Quote, with no changes, the lines that run from the top of the material to the line with "col = sc.collection", both included.

• **GIVEN DATA**:
########################################

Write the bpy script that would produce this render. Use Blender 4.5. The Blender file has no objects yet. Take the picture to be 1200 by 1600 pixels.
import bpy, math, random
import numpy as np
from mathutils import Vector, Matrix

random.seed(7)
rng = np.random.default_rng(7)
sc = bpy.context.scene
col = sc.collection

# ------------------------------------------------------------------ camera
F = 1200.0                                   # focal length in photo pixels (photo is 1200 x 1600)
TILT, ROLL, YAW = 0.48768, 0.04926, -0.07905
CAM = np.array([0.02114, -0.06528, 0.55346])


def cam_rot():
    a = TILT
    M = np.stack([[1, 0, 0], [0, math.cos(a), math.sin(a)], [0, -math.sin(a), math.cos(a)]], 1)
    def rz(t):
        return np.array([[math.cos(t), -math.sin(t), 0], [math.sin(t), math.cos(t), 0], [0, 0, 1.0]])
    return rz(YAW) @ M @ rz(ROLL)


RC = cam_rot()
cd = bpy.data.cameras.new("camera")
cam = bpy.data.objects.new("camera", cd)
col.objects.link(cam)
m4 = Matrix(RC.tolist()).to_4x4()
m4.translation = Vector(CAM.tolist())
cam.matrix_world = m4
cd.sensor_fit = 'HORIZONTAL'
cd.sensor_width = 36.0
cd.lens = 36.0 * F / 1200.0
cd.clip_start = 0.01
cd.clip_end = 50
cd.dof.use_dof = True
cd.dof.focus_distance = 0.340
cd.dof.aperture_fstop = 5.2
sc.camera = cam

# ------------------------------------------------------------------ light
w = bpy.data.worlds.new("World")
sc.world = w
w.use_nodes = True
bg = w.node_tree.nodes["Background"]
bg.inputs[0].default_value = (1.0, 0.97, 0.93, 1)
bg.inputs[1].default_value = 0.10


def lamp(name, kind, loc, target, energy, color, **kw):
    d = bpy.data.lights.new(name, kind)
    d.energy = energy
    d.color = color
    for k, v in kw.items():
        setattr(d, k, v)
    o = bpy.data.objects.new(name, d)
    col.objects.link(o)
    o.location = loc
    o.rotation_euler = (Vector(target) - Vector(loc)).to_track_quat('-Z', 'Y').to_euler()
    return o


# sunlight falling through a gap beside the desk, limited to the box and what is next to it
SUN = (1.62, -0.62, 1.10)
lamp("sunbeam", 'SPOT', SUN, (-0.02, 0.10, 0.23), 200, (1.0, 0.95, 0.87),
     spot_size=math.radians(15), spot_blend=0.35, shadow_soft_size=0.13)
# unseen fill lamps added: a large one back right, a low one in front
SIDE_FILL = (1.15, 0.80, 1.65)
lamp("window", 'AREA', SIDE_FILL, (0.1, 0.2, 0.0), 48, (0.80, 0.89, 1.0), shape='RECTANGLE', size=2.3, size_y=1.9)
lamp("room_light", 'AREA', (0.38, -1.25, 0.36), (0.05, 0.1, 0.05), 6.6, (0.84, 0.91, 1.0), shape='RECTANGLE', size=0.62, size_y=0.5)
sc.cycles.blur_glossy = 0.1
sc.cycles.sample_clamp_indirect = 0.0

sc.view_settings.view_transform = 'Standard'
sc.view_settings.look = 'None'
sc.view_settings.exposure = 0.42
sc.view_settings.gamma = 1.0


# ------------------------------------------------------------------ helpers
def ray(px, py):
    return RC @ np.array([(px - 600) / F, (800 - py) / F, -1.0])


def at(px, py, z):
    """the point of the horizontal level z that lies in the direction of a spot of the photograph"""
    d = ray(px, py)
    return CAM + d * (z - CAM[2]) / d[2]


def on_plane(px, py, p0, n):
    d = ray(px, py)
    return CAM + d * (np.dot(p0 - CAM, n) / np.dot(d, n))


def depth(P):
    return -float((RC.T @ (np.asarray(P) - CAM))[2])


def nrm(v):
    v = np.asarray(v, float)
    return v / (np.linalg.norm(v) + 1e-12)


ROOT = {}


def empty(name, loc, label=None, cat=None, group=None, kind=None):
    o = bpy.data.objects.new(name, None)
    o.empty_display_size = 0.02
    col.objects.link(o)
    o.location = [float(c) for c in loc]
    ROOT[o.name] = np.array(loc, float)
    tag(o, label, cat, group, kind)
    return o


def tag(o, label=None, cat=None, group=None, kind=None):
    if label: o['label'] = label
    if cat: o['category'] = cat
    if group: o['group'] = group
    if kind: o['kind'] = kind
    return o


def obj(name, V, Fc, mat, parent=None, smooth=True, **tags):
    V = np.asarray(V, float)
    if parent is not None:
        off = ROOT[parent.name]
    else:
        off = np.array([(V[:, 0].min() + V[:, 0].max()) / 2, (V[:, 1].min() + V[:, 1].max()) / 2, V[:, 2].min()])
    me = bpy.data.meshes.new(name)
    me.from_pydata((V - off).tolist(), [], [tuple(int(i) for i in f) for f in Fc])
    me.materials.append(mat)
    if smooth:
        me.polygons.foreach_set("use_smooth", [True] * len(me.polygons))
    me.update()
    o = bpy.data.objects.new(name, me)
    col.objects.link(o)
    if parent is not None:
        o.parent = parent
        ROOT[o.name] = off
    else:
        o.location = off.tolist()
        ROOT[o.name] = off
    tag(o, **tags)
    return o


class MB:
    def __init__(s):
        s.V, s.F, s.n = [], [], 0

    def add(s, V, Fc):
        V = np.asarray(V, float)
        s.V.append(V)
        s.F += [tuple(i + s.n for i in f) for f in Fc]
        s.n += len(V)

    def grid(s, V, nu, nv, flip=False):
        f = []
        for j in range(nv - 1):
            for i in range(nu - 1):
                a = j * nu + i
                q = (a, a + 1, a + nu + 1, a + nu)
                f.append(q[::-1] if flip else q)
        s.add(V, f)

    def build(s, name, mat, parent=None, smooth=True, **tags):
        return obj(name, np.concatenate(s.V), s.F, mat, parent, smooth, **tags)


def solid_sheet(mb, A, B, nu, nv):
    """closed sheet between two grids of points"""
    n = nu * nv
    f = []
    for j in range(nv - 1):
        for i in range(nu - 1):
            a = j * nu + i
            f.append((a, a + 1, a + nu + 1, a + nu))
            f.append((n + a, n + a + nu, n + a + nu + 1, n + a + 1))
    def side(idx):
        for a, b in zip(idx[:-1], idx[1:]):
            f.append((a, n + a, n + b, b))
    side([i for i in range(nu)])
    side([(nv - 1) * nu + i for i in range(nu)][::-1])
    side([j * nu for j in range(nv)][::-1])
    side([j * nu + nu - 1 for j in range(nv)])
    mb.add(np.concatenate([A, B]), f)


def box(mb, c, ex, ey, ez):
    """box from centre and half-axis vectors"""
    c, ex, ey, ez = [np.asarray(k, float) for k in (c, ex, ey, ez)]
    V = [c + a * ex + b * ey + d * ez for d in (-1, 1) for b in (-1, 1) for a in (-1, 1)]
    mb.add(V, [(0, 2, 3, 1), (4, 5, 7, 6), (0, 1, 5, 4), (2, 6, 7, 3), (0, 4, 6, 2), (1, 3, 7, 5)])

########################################

• **SOLUTION BELOW**:
Write the bpy script that would produce this render. Use Blender 4.5. The Blender file has no objects yet. Take the picture to be 1200 by 1600 pixels.
import bpy, math, random
import numpy as np
from mathutils import Vector, Matrix

random.seed(7)
rng = np.random.default_rng(7)
sc = bpy.context.scene
col = sc.collection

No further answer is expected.